O que me parece interessante na visão de Ferry é justamente como as pessoas fazem essa transposição ou mesmo tradução, não sei se os termos são válidos, como as pessoas trazem esse amor antes destinado ao privado ( e somente depois de muito tempo isso ocorreu como amor erótico)  para as ruas e se tornar argumento pelo qual se sacraliza o humano. Dito de outra forma, o amor é o único motivo pelo qual se vale a pena morrer.  Talvez nisso é que precisamos nos concentrar.

Penso agora nas grandes tragédias, nos linchamentos em via pública tão irremediavelmente relacionados aos tempos das fogueiras da Inquisição. Eu mesma pensei e associei prontamente um episódio  recente de linchamento em via pública no Brasil com a condenação das bruxas medievais.

 Hoje não penso mais assim, há vários indícios de que essas eras mais se afastam do que se relacionam entre si, medievalismo e contemporaneidade estão afastadas por quilômetros de distância. É outra coisa que está em jogo.

Quando se espancou uma mulher, mãe de dois filhos, em praça pública, viu-se claramente o argumento de muitos envolvidos na cena triste, abominável , que se desenrolou se repetir: " eu espanquei porque estavam dizendo que ela sacrificava crianças em rituais de magia negra". 

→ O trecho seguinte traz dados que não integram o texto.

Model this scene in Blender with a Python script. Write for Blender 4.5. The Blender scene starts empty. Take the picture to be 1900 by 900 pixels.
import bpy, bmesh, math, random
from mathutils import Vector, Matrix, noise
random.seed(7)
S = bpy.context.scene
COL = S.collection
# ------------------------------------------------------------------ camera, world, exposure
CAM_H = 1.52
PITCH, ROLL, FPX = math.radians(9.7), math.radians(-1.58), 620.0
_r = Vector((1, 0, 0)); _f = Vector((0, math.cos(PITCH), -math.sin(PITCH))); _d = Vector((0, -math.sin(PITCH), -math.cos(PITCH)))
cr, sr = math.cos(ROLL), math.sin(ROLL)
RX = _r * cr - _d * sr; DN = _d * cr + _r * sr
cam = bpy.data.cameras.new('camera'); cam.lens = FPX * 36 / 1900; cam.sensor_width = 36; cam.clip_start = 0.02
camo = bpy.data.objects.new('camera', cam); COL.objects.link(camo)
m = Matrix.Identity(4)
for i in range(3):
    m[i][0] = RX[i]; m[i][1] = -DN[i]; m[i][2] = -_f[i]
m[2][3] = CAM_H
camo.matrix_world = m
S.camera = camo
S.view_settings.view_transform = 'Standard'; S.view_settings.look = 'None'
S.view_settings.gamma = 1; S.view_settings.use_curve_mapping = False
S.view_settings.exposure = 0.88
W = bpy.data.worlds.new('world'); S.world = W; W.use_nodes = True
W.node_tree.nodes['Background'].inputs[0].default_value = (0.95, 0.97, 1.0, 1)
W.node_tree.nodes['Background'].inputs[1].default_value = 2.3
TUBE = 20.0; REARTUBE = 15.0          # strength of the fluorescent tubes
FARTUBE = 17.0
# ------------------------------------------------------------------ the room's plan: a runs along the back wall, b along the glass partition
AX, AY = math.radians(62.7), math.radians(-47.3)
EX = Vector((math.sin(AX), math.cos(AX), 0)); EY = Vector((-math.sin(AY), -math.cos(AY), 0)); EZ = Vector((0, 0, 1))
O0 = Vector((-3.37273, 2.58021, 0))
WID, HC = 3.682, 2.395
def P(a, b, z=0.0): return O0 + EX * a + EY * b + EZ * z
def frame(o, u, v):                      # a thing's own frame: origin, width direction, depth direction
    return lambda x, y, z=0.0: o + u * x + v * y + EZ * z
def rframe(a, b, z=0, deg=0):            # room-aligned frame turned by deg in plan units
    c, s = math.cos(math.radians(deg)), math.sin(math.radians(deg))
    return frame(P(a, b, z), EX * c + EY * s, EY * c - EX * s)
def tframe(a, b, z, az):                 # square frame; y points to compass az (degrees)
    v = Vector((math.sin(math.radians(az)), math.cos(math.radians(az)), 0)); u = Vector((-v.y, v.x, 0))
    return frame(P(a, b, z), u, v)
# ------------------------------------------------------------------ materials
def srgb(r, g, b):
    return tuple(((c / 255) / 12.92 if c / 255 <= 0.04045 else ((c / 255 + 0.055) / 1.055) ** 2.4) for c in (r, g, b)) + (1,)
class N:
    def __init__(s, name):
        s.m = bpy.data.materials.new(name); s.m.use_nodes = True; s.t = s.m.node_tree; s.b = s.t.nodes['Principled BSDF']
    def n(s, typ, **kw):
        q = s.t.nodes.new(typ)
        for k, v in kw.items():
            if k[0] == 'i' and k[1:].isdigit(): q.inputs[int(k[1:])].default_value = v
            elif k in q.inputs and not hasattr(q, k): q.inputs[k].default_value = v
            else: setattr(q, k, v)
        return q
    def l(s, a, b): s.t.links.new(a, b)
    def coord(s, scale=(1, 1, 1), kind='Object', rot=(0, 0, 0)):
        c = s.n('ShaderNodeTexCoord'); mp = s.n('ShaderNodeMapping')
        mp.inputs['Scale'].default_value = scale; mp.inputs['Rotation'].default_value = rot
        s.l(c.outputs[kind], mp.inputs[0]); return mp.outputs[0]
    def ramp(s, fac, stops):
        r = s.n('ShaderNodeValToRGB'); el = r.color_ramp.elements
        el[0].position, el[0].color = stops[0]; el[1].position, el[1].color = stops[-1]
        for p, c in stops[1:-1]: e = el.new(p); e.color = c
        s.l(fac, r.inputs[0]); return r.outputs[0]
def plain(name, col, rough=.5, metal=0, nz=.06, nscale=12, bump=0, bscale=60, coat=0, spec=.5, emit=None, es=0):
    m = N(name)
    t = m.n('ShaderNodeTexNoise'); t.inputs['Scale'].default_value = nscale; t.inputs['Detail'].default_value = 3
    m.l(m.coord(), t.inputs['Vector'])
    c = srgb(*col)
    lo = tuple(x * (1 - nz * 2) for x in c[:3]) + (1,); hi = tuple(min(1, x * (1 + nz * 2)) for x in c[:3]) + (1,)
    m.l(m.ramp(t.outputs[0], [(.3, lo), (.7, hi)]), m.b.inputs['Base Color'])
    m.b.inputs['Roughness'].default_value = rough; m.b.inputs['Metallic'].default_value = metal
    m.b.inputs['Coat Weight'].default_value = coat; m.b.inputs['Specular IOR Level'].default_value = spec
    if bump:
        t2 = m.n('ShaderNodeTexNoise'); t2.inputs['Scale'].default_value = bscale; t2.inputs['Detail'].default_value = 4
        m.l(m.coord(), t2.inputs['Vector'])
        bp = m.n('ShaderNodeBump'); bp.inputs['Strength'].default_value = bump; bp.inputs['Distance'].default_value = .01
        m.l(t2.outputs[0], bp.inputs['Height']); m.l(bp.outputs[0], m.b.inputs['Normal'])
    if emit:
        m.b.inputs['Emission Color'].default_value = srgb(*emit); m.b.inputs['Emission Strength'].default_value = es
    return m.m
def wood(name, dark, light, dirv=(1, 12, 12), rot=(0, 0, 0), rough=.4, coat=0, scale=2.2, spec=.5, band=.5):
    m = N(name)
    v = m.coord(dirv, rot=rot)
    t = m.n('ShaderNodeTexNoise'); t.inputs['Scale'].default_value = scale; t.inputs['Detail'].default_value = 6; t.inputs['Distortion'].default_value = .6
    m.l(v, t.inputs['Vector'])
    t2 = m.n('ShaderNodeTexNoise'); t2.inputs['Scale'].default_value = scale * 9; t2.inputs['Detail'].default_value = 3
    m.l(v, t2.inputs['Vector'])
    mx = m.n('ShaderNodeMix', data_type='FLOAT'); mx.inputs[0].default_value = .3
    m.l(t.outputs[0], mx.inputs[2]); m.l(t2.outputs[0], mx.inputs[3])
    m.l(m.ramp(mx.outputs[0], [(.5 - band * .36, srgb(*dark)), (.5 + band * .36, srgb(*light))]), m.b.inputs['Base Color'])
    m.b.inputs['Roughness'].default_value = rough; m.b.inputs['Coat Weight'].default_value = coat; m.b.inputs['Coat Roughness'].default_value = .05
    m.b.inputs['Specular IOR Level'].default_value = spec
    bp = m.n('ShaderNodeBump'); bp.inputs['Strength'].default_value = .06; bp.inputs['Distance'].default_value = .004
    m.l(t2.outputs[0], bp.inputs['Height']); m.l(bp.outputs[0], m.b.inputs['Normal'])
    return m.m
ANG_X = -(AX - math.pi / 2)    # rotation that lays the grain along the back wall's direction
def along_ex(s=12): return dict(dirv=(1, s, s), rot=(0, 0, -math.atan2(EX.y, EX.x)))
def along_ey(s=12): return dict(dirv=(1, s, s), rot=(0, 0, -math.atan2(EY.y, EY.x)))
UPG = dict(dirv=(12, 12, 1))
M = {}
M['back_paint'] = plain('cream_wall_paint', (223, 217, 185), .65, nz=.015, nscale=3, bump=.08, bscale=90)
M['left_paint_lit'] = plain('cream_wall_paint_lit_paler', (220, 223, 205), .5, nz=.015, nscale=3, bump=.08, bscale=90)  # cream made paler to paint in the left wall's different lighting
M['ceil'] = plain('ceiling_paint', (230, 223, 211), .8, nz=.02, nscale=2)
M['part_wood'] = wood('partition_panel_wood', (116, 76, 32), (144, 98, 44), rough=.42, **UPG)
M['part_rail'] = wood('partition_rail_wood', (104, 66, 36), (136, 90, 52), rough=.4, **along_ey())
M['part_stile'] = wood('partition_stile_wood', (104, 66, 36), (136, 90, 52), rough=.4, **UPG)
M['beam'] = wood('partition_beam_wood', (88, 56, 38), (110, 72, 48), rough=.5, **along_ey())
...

Não seria a identificação com o pai que teve o filho morto, um dos motores para que houvesse o engajamento nessa cena  bárbara que foi exaustivamente reproduzida pelos noticiários há um mês atrás?

Com isso não quero me esquecer do lado dionisíaco que vive no sujeito desde que o mundo é mundo, não é essa proposta, não estou esquecendo aqui da catarse perversa que ocorre quando alguém se lança a espancar uma pessoa no chão, a chutar cachorro morto.

A questão é: o amor, levado ao extremo, pode, sim, servir de argumento para ações que paradoxalmente nada tem que ver com o amor? Estranho? Não acho, pois não é de hoje que se mata por Deus, mas, será que Deus aprovaria a matança feita em seu nome?

Será que Deus separaria os seres entre os que amam pessoas de sexo oposto ao seu  e faria uma  fila diferenciada destinada àqueles que amam pessoas do seu mesmo sexo? Não. Mas esse é um argumento bastante propagado por aí.

Morre-se e mata-se por amor, lincha-se por amor, por simplesmente pensar que alguém possa ter feito algo tão cruel com uma criança. Eu , linchador, sou , portanto, idêntico àquele que lincho, só que, neste caso, a mulher espancada até a morte era inocente e também tinha filhos, que hoje choram por não terem sua mãe.

A leitura do amor a que nos apresenta Ferry é chamada por ele de segundo humanismo, um humanismo que estaria , por assim dizer, livre das ilusões metafísicas, pois a única transcedência pela qual se interessa é a transcendência sem Deus, uma transcendência levada à baila por conta da imanência humana. É pelo que grita de mais humano em nós que podemos amar o outro - e também odiá-lo.

O amor, afinal

O amor é isso, mais do que o tal do fogo que arde sem se ver. O amor é alçado a argumento e legitimado nas regras do bem viver, no ethos contemporâneo e isto pode nos levar ao mesmo tempo a uma existência mais amorosa, como também a uma guerra sem precedentes. 

Ferry prefere a esperança ao pensamento catastrófico. Eu também, e se nunca chegaremos a uma sociedade que viva plenamente o amor ao próximo, ao menos podemos viver numa sociedade menos hipócrita que convive , tanto com o aumento dos números de casamento, como com o igual aumento de número de divórcios.

Um exemplo de como a contemporaneidade nos promete várias possibilidades simples e notório: Hoje nos permitimos nos divorciar quando o amor acaba, nos outros tempos, dos casamentos arranjados, as pessoas se aturavam eternamente.

 Vamos pensar mais nisso, vamos ao menos considerar as vantagens da contemporaneidade ao invés de tacar-lhe pedras nostálgicas vindas de um "tempo bom" que nunca existiu.